I know, 'oh poor you oh life's so tough' is what anybody who reads this (meaning, myself since nobody else ever does) will think. But honestly, I have to chose between being miserable there - And how I know for a fact that misery will be involved, because I can be sure of at least 4 things: I will be tired, and will be in a crappy mood (result of the tiredness and/or wanting to smoke), I will not feel well (happens when you are me and you wake up in the morning...especially early), and I will be bored, and will have to shake hands and meet a bunch of random annoying people who I may or may not dislike. - And behind door #2, the other option, is not going, and being miserable here: due to 1) guilt, 2) guilt 3) my parents making me feel guilty and 4) I will never hear the end of it and it could, and probably will, at least in some small way, alter my relationship with them forever. Even though at the moment door #2 sounds far better, and worth it. I could sleep, I could see Orla, I could do the things that my parents have asked me to do, like clean out and tidy the guest bedroom, I could take care of my pets properly, I would do a bunch of things on my to do list that I need to do tomorrow. Yes, it is true that I can do some of those things on other days, but it is not ideal.

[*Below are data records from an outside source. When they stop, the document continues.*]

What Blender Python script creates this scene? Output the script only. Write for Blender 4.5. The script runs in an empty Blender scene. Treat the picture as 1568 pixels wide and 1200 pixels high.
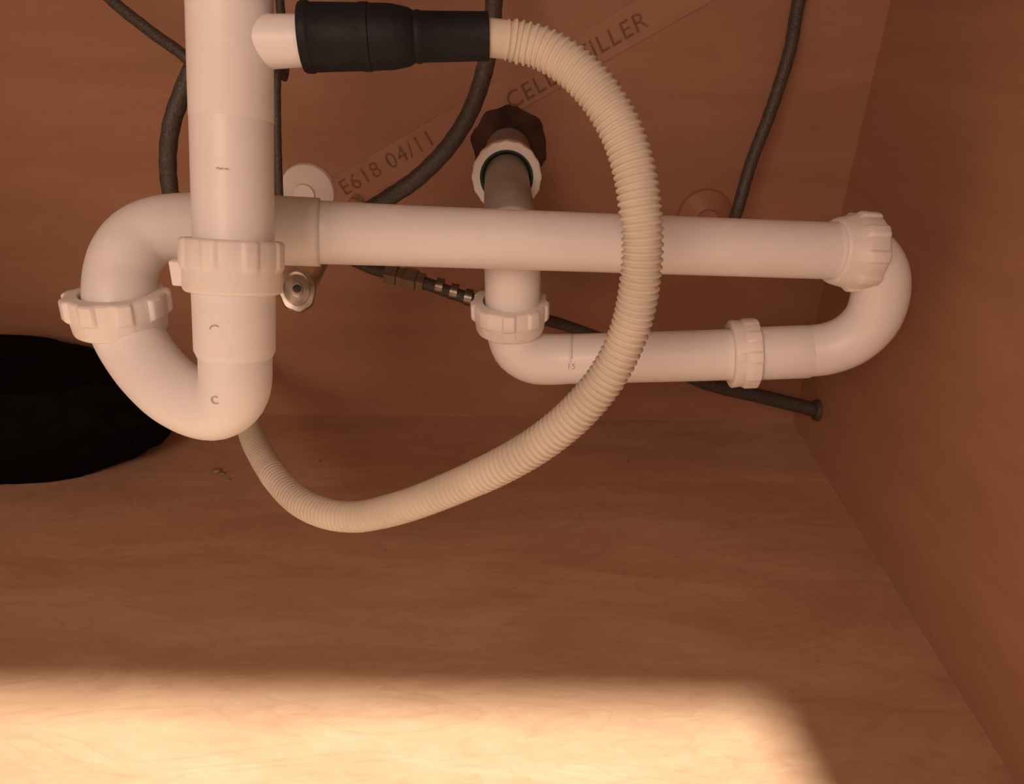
import bpy, bmesh, math, random
from mathutils import Vector, Matrix, noise
random.seed(4)
sc=bpy.context.scene
sc.view_settings.view_transform='Standard'
# ---------- camera: hand-held just outside the cabinet opening, pitched 29 deg down
TH=math.radians(29.0); PH=math.radians(1.0)
CAM=Vector((0,-0.666,0.40))
fw=Vector((0,math.cos(TH),-math.sin(TH))); u0=Vector((0,math.sin(TH),math.cos(TH))); X=Vector((1,0,0))
r=X*math.cos(PH)+u0*math.sin(PH); u=u0*math.cos(PH)-X*math.sin(PH)
cd=bpy.data.cameras.new('camera'); cd.sensor_width=36; cd.lens=25.99; cd.clip_start=0.01
cam=bpy.data.objects.new('camera',cd); sc.collection.objects.link(cam)
M=Matrix(((r.x,u.x,-fw.x),(r.y,u.y,-fw.y),(r.z,u.z,-fw.z))).to_4x4(); M.translation=CAM
cam.matrix_world=M; sc.camera=cam
# world coordinates below are written in tenths of a millimetre
def P(s): return [Vector([float(c)/1e4 for c in t.split(',')]) for t in s.split()]

# ---------- materials
def mat(name,col,rough=.5,noise_amt=0.0,nscale=20,metal=0,bump=0,bscale=200,sss=0,stretch=(1,1,1),spec=.5,trans=0):
    m=bpy.data.materials.new(name); m.use_nodes=True; nt=m.node_tree; b=nt.nodes['Principled BSDF']
    b.inputs['Roughness'].default_value=rough; b.inputs['Metallic'].default_value=metal
    b.inputs['Specular IOR Level'].default_value=spec
    tc=nt.nodes.new('ShaderNodeTexCoord'); mp=nt.nodes.new('ShaderNodeMapping'); mp.inputs['Scale'].default_value=stretch
    nt.links.new(tc.outputs['Object'],mp.inputs['Vector'])
    n=nt.nodes.new('ShaderNodeTexNoise'); n.inputs['Scale'].default_value=nscale; n.inputs['Detail'].default_value=5
    nt.links.new(mp.outputs[0],n.inputs['Vector'])
    cr=nt.nodes.new('ShaderNodeValToRGB'); cr.color_ramp.elements[0].position=.35; cr.color_ramp.elements[1].position=.65
    c2=tuple(c*(1-noise_amt) for c in col)
    cr.color_ramp.elements[0].color=(*c2,1); cr.color_ramp.elements[1].color=(*col,1)
    nt.links.new(n.outputs['Fac'],cr.inputs[0]); nt.links.new(cr.outputs[0],b.inputs['Base Color'])
    if bump:
        n2=nt.nodes.new('ShaderNodeTexNoise'); n2.inputs['Scale'].default_value=bscale
        nt.links.new(mp.outputs[0],n2.inputs['Vector'])
        bp=nt.nodes.new('ShaderNodeBump'); bp.inputs['Strength'].default_value=bump; bp.inputs['Distance'].default_value=.001
        nt.links.new(n2.outputs['Fac'],bp.inputs['Height']); nt.links.new(bp.outputs[0],b.inputs['Normal'])
    if sss:
        b.inputs['Subsurface Weight'].default_value=sss; b.inputs['Subsurface Radius'].default_value=(1,.6,.4); b.inputs['Subsurface Scale'].default_value=.004
    if trans:
        b.inputs['Transmission Weight'].default_value=trans; b.inputs['IOR'].default_value=1.15
    return m
def wood(name,c1,c2,stretch,rough=.45,vein=0.0):
    m=bpy.data.materials.new(name); m.use_nodes=True; nt=m.node_tree; L=nt.links; b=nt.nodes['Principled BSDF']
    b.inputs['Roughness'].default_value=rough; b.inputs['Specular IOR Level'].default_value=.3
    tc=nt.nodes.new('ShaderNodeTexCoord'); mp=nt.nodes.new('ShaderNodeMapping'); mp.inputs['Scale'].default_value=stretch
    L.new(tc.outputs['Object'],mp.inputs['Vector'])
    n=nt.nodes.new('ShaderNodeTexNoise'); n.inputs['Scale'].default_value=6; n.inputs['Detail'].default_value=8; n.inputs['Roughness'].default_value=.6; n.inputs['Distortion'].default_value=.8
    L.new(mp.outputs[0],n.inputs['Vector'])
    wv=nt.nodes.new('ShaderNodeTexNoise'); wv.inputs['Scale'].default_value=60; wv.inputs['Detail'].default_value=3
    L.new(mp.outputs[0],wv.inputs['Vector'])
    ad=nt.nodes.new('ShaderNodeMath'); ad.operation='MULTIPLY_ADD'; ad.inputs[1].default_value=.25
    L.new(wv.outputs['Fac'],ad.inputs[0]); L.new(n.outputs['Fac'],ad.inputs[2])
    cr=nt.nodes.new('ShaderNodeValToRGB'); cr.color_ramp.elements[0].position=.45; cr.color_ramp.elements[1].position=.8
    cr.color_ramp.elements[0].color=(*c1,1); cr.color_ramp.elements[1].color=(*c2,1)
    L.new(ad.outputs[0],cr.inputs[0]); out=cr.outputs[0]
    if vein:   # thin wandering maple growth lines
        n3=nt.nodes.new('ShaderNodeTexNoise'); n3.inputs['Scale'].default_value=3.2; n3.inputs['Detail'].default_value=2.5; n3.inputs['Distortion'].default_value=1.2
        L.new(mp.outputs[0],n3.inputs['Vector'])
        k=nt.nodes.new('ShaderNodeMath'); k.operation='MULTIPLY'; k.inputs[1].default_value=16; L.new(n3.outputs['Fac'],k.inputs[0])
        fr=nt.nodes.new('ShaderNodeMath'); fr.operation='FRACT'; L.new(k.outputs[0],fr.inputs[0])
        r2=nt.nodes.new('ShaderNodeValToRGB'); e=r2.color_ramp.elements; e[0].position=0; e[0].color=(1,1,1,1); e[1].position=.22; e[1].color=(0,0,0,1)
        L.new(fr.outputs[0],r2.inputs[0])
        mk_=nt.nodes.new('ShaderNodeMath'); mk_.operation='MULTIPLY'; mk_.inputs[1].default_value=vein; L.new(r2.outputs[0],mk_.inputs[0])
        mx=nt.nodes.new('ShaderNodeMix'); mx.data_type='RGBA'; L.new(mk_.outputs[0],mx.inputs[0]); L.new(out,mx.inputs[6]); mx.inputs[7].default_value=(c1[0]*.75,c1[1]*.65,c1[2]*.6,1)
        out=mx.outputs[2]
    L.new(out,b.inputs['Base Color'])
    return m
PVC=mat('pvc_white',(.87,.86,.86),.38,.05,25,sss=.1,bump=.08,bscale=60)
NUT=mat('nylon_nut',(.87,.85,.82),.42,.05,40,sss=.2)
RUB=mat('black_rubber',(.010,.012,.016),.6,.3,80,bump=.3,bscale=300,spec=.3)
HOSE=mat('cream_hose_plastic',(.78,.72,.61),.42,.12,30,sss=.2,trans=.12)
BRAID=mat('grey_braided_hose',(.085,.075,.065),.5,.5,600,bump=.5,bscale=900)
CHROME=mat('chrome',(.95,.9,.8),.38,.45,110,metal=1)
DULL=mat('dull_metal',(.35,.31,.26),.35,.3,120,metal=1)
DARK=mat('stained_opening',(.085,.04,.025),.9,.6,40)
BAG=mat('black_plastic_bag',(.003,.0025,.0025),.7,.3,12,spec=.05)
GREEN=mat('green_gasket',(.03,.09,.06),.5,.2,40)
SHADED=mat('shaded_pipe',(.36,.32,.29),.4,.15,40)  # grey tone paints the shade on the outlet pipe into its colour
INK=mat('print_ink',(.235,.122,.072),.8,.35,150)
MARK=mat('moulded_mark',(.52,.44,.39),.7,.2,150)
WB=wood('maple_back',(.315,.162,.095),(.37,.20,.12),(1,1,5))
WF=wood('maple_floor',(.405,.23,.138),(.52,.325,.21),(1,4,1),vein=.2)
WS=wood('maple_side',(.375,.203,.123),(.43,.243,.15),(1,1,5))
PALE=wood('pale_strip',(.335,.177,.107),(.385,.215,.133),(3,3,3))  # strip's own colour, slightly paler than the back panel
WHITE=mat('counter_underside',(.5,.38,.28),.5,.05,10)

# ---------- mesh helpers
def mk(name,verts,faces,m,parent=None,smooth=True):
    me=bpy.data.meshes.new(name); me.from_pydata([tuple(v) for v in verts],[],faces); me.update()
    if smooth: me.polygons.foreach_set('use_smooth',[True]*len(me.polygons))
    o=bpy.data.objects.new(name,me); sc.collection.objects.link(o); me.materials.append(m)
    if parent: o.parent=parent
    return o
def empty(name):
    e=bpy.data.objects.new(name,None); e.empty_display_size=.02; sc.collection.objects.link(e); return e
def catmull(pts,vals,n):
    Q=[2*pts[0]-pts[1]]+list(pts)+[2*pts[-1]-pts[-2]]; V=[vals[0]]+list(vals)+[vals[-1]]
    out=[];ov=[]
    for i in range(1,len(Q)-2):
        for k in range(n):
            t=k/n; a,b,c,d=Q[i-1],Q[i],Q[i+1],Q[i+2]
            out.append(.5*((2*b)+(c-a)*t+(2*a-5*b+4*c-d)*t*t+(3*b-a-3*c+d)*t**3))
            ov.append(V[i]*(1-t)+V[i+1]*t)
    out.append(Q[-2]);ov.append(V[-2]); return out,ov
def resample(pts,vals,step):
    L=[0]
    for i in range(1,len(pts)): L.append(L[-1]+(pts[i]-pts[i-1]).length)
    n=max(2,int(L[-1]/step)); out=[];ov=[];S=[];j=0
    for k in range(n+1):
        s=L[-1]*k/n
        while j<len(L)-2 and L[j+1]<s: j+=1
        t=(s-L[j])/max(1e-9,L[j+1]-L[j]); out.append(pts[j].lerp(pts[j+1],t)); ov.append(vals[j]*(1-t)+vals[j+1]*t); S.append(s)
    return out,ov,S
def tube(name,pts,rad,m,parent=None,seg=40,step=.003,mod=None):
    if not isinstance(rad,(list,tuple)): rad=[rad]*len(pts)
    a,b=catmull(pts,rad,12); a,b,S=resample(a,b,step)
    n=len(a); t0=(a[1]-a[0]).normalized(); nn=t0.orthogonal().normalized(); verts=[];faces=[]
    for i in range(n):
        t=(a[min(i+1,n-1)]-a[max(i-1,0)]).normalized()
        nn=(nn-t*nn.dot(t)).normalized(); bb=t.cross(nn)
        R=b[i]*(mod(S[i],S[-1]) if mod else 1)
        for k in range(seg):
            an=2*math.pi*k/seg; verts.append(a[i]+nn*(R*math.cos(an))+bb*(R*math.sin(an)))
    for i in range(n-1):
        for k in range(seg):
            k2=(k+1)%seg; faces.append((i*seg+k,i*seg+k2,(i+1)*seg+k2,(i+1)*seg+k))
    faces.append(tuple(reversed(range(seg)))); faces.append(tuple(range((n-1)*seg,n*seg)))
    return mk(name,verts,faces,m,parent)
def lathe(name,c,axis,prof,m,parent=None,seg=48,modf=None,closed=False,ref=None):
    ax=axis.normalized(); nn=(ref-ax*ref.dot(ax)).normalized() if ref else ax.orthogonal().normalized(); bb=ax.cross(nn); verts=[];faces=[]
    for i,(t,R) in enumerate(prof):
        for k in range(seg):
            an=2*math.pi*k/seg; rr=R+(modf(i,an) if modf else 0)
            verts.append(c+ax*t+nn*(rr*math.cos(an))+bb*(rr*math.sin(an)))
    n=len(prof); rng=n if closed else n-1
    for i in range(rng):
        i2=(i+1)%n
        for k in range(seg):
            k2=(k+1)%seg; faces.append((i*seg+k,i*seg+k2,i2*seg+k2,i2*seg+k))
    if not closed:
        faces.append(tuple(reversed(range(seg)))); faces.append(tuple(range((n-1)*seg,n*seg)))
    o=mk(name,verts,faces,m,parent)
    mod=o.modifiers.new('es','EDGE_SPLIT'); mod.split_angle=math.radians(38)
    return o
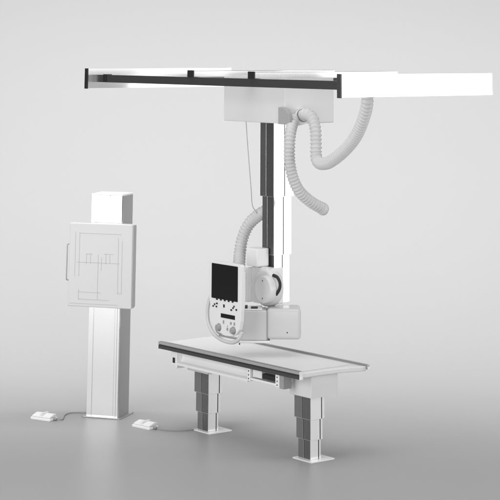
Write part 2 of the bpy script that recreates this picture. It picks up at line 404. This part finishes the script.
# drawer with its two screwed end plates
QP(MB().box((0.180, -0.062, .575), (0.510, -0.02, .667), .003), 'drawer_recess', 'grey')
dr = QP(MB().box((0.180, -0.120, .575), (0.510, -0.0625, .592), .003), 'drawer', 'white')
QP(MB().box((0.190, -0.105, .600), (0.310, -0.063, .660), .004), 'drawer_front', 'pale', dr)
QP(MB().box((0.325, -0.112, .605), (0.500, -0.063, .645), .005), 'drawer_handle', 'black', dr)
for (x0, x1) in ((0.137, 0.178), (0.512, 0.562)):
    pl = QP(MB().box((x0, -0.124, .566), (x1, -0.02, .667), .003), 'end_plate', 'white')
    for z in (.585, .614, .645): QP(MB().cyl(((x0 + x1) / 2, -.127, z), ((x0 + x1) / 2, -.1235, z), .006), 'screw', 'black', pl)
QP(MB().box((0.5625, -0.118, .560), (0.612, -0.03, .667), .003), 'stop_block', 'grey')
# two telescoping legs
for (cx, cy, bx, by) in ((0.635, 0.145, 0.649, 0.178), (-0.755, 0.150, -0.742, 0.192)):
    leg = None
    for (w, h, z0, z1) in ((.155, .112, .0115, .175), (.182, .131, .160, .335), (.208, .151, .320, .4995)):
        x0, x1, y0, y1 = cx - w / 2, cx + w / 2, cy - h / 2, cy + h / 2
        p = notched(x0, x1, y0, y1, front=(x0 + w * .47,), right=(y0 + h * .80,), left=(cy,), back=(cx,), d=.012, w=.011)
        s_ = QP(MB().prism(p, z0, z1, 'z', .0012, 1), 'leg' if leg is None else 'leg_section', 'leg_alu', leg)
        if leg is None: leg = s_
        xm = x0 + w * .47
        for (ya, yb) in ((y0 - .003, y0 + .001), (y1 - .001, y1 + .003)):  # added plates carry the legs' side shade as colour
            QP(MB().box((x0 + .003, ya, z0 + .003), (xm - .007, yb, z1 - .002), .001, 1), 'side_shade_plate', 'side_l', leg)
            QP(MB().box((xm + .007, ya, z0 + .003), (x1 - .003, yb, z1 - .002), .001, 1), 'side_shade_plate', 'side_r', leg)
        QP(MB().box((xm - .005, y0 + .004, z0 + .003), (xm + .005, y0 + .010, z1 - .002), 0), 'groove_strip', 'black', leg)
        QP(MB().box((x1 - .008, y0 + h * .80 - .0050, z0 + .003), (x1 - .002, y0 + h * .80 + .0050, z1 - .002), 0), 'groove_strip', 'black', leg)
    QP(MB().prism(rrect(bx - .127, bx + .127, by - .128, by + .128, .012), 0.0, .011, 'z', .003), 'foot_plate', 'white', leg)

# ------------------------------------------------------------------ wall stand
WS = (-1.669, -0.185, 0); WA = math.atan2(.545, .839)
ws = thing('wall_stand', 'white upright column at the left carrying a square panel printed with fine lines', 'wall stand', WS, WA)
def WP(mb, name, mat, parent=None): return mb.build(name, mat, parent or ws)
x0, x1, y0, y1 = -0.315, 0.0, 0.0, 0.255
prof = [(x0, y0), (x0 + .045, y0), (x0 + .045, y0 + .004), (x0 + .049, y0 + .009), (x0 + .052, y0 + .004), (x1 - .058, y0 + .004), (x1 - .054, y0 + .009), (x1 - .050, y0), (x1 - .032, y0), (x1 - .030, y0 + .006), (x1 - .027, y0), (x1 - .008, y0), (x1, y0 + .008), (x1, y1), (x0, y1)]
cw = WP(MB().prism(prof, .012, 1.946, 'z'), 'column', 'alu')
for (xa, xb) in ((x0 - .003, x0 + .001), (x1 - .001, x1 + .003)):  # added plates darken the post's sides in colour, as shade would
    WP(MB().box((xa, y0 + .012, .014), (xb, y1 - .004, 1.942), .001, 1), 'side_shade_plate', 'side_w', cw)
WP(MB().box((x0 - .004, y0 - .006, 1.9465), (x1 + .004, y1 + .004, 1.960), .003), 'top_cover', 'white', cw)
WP(MB().box((-0.190, -0.011, 1.939), (-0.125, -0.0065, 1.956), .002), 'latch', 'white', cw)
WP(MB().prism(rrect(-0.350, 0.035, -0.035, 0.310, .015), 0, .0115, 'z', .003), 'base_plate', 'mid_alu', None)
pn = WP(MB().box((-0.492, -0.100, 0.962), (0.146, -0.012, 1.700), .008, 3), 'image_panel', 'panel')
WP(MB().box((0.1465, -0.095, 0.975), (0.152, -0.016, 1.692), .002), 'edge_strip', 'mid_alu', pn)
WP(MB().box((-0.26, -0.0115, 1.10), (-0.06, -0.0005, 1.60), 0), 'mount_plate', 'grey', pn)
lines = [(-0.392, 1.610, 0.032, 1.610), (-0.428, 1.619, -0.428, 1.229), (-0.386, 1.608, -0.386, 1.231), (0.007, 1.579, 0.007, 1.090), (0.045, 1.548, 0.045, 1.097), (0.007, 1.092, 0.047, 1.092), (-0.413, 1.352, 0.020, 1.352), (-0.194, 1.425, -0.194, 1.032), (-0.160, 1.398, -0.160, 1.287), (-0.313, 1.427, -0.313, 1.336), (-0.271, 1.425, -0.271, 1.346), (-0.314, 1.428, -0.254, 1.428), (-0.136, 1.432, -0.045, 1.432), (-0.116, 1.431, -0.116, 1.344), (-0.076, 1.425, -0.076, 1.354), (-0.384, 1.112, -0.384, 1.025), (-0.384, 1.091, -0.162, 1.091), (-0.382, 1.028, -0.079, 1.028), (-0.470, 0.990, 0.011, 0.990)]
lm = MB()
for (a, b, c, d) in lines:
    w = .0022
    lm.box((min(a, c) - w, -0.1012, min(b, d) - w), (max(a, c) + w, -0.0995, max(b, d) + w), 0)
WP(lm, 'alignment_lines', 'line', pn)
hh = WP(MB().tube(spline([(-0.495, -.05, 1.50), (-0.520, -.055, 1.505), (-0.528, -.06, 1.49), (-0.528, -.06, 1.35), (-0.528, -.06, 1.20), (-0.520, -.055, 1.185), (-0.495, -.05, 1.19)], .008), .0055, 12), 'handle', 'mid_alu', pn)

# ------------------------------------------------------------------ foot switches with their cables
def footswitch(label, loc, rz, cable):
    o = thing('foot_switch', label, 'foot switch', loc, rz, 'white foot switches on the floor')
    o_i = Matrix.Translation(loc) @ Matrix.Rotation(rz, 4, 'Z')
    inv = o_i.inverted()
    MB().prism(rrect(-.115, .115, -.065, .065, .02), 0, .022, 'z', .005).build('base', 'white', o)
    for s in (-1, 1):
        p = MB().prism([(-.045, .024), (.050, .024), (.050, .048), (.020, .052), (-.045, .034)], s * .056 - .047, s * .056 + .047, 'x', .004).build('pedal', 'white', o)
    MB().box((-.012, -.05, .022), (.012, .055, .060), .005).build('divider', 'pale', o)
    MB().cyl((.11, 0, .02), (.145, 0, .014), .012).build('cable_relief', 'rubber', o)
    MB().tube([inv @ p for p in spline(cable, .02)], .0042, 10).build('cable', 'rubber', o)
    return o
footswitch('white double foot pedal on the floor at the far left, wired to the wall stand', (-2.070, -0.730, 0), math.radians(20),
           [(-1.938, -0.682, .014), (-1.925, -0.63, .008), (-1.99, -0.57, .007), (-2.09, -0.49, .007), (-2.135, -0.40, .007), (-2.10, -0.32, .007), (-1.99, -0.27, .012)])
footswitch('white double foot pedal on the floor between the wall stand and the table leg', (-1.215, -0.205, 0), math.radians(8),
           [(-1.075, -0.185, .014), (-1.02, -0.16, .007), (-0.95, -0.12, .007), (-0.89, -0.06, .007), (-0.86, 0.02, .007), (-0.84, 0.09, .010)])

And I'm just totally 100% NOT okay with the situation I'm now in.
If this was in say, Manhattan, I'd be fine with it. But it's a trip. Granted, not that far away, but still out of the way.
Whether I do go or I don't go, my dad will still get his award, still be happy, and I'll still be happy for him. I don't know why I have to witness this event with my own eyes and ears. What if I was deaf and blind? Would my presence have the same meaning to him?